Williams v. . Hays

I am of opinion there was no question for the jury in this case.

The learned counsel for the defendant asked to go to the jury on two questions: First. "Whether or not the defendant became insane solely in consequence of his effort to save the vessel during the storm."

It is true that Judge EARL, writing in this case for the court on the former appeal, stated that if the defendant had become insane solely in consequence of his efforts to save the vessel during the storm, we would have had a different case to deal with.

It is, however, undisputed that the record now before us is identical in all essential respects with the one then under examination, and it, therefore, follows that the determination of this court that the insanity of the defendant was no defense, is the law of this case, and was properly followed by the trial judge when he directed a verdict for the plaintiff.

Second. "Whether the defendant became insane solely in consequence of a sickness occasioned by his efforts to save the vessel during the storm, and the quinine which was taken therefor."

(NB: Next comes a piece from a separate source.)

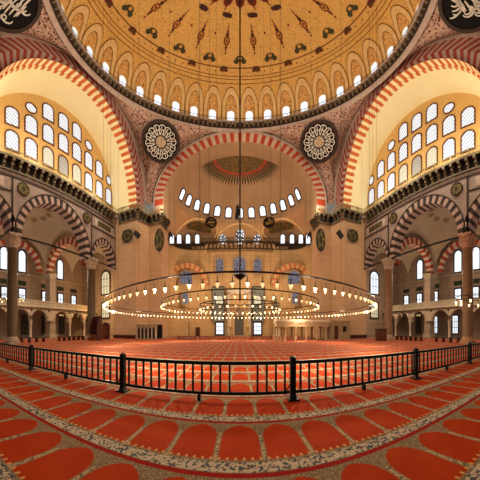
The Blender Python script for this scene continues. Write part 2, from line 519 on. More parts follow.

Judge EARL stated in his opinion upon the former appeal that if it were found upon a new trial that the defendant's mental condition was produced wholly by his efforts to save the vessel during the storm, and it should, therefore, be held *Page 550 that no fault could be attributed to him on account of what he personally did, or omitted to do, then the question would still remain whether the carelessness of his mates and crew, who were his servants, could not be attributed to him, and his liability be thus based upon their failure to act.

There is no conflict of evidence on this latter point, and only a question of law is presented to this court on undisputed facts, whether the captain was not liable for this loss, not only on account of his insanity, but for the reason that the mates and crew, having full knowledge of the captain's mental incapacity, and that the rudder was useless, failed to intervene and save the vessel, but allowed her to drift with the dead swell upon the beach, with all sail set and no anchors out, in a light wind blowing off shore, in the middle of a pleasant afternoon, with two steam tugs lying by and offering a tow to a port nine miles distant. There was no request to go to the jury as to the conduct of the crew.

The liability of the captain for the acts of his mates and crew is well settled.

Story on Agency (§ 314) states: "The policy of the maritime law has, therefore, indissolubly connected his (the master's) personal responsibility with that of all the other persons on board, who are under his command and are subjected to his authority."

With the same record before us as on the former appeal, I am unable to understand why the decision of this court should not be followed (143 N.Y. 442).

I vote for affirmance.

All concur, with HAIGHT, J., for reversal, except BARTLETT, J., who reads for affirmance.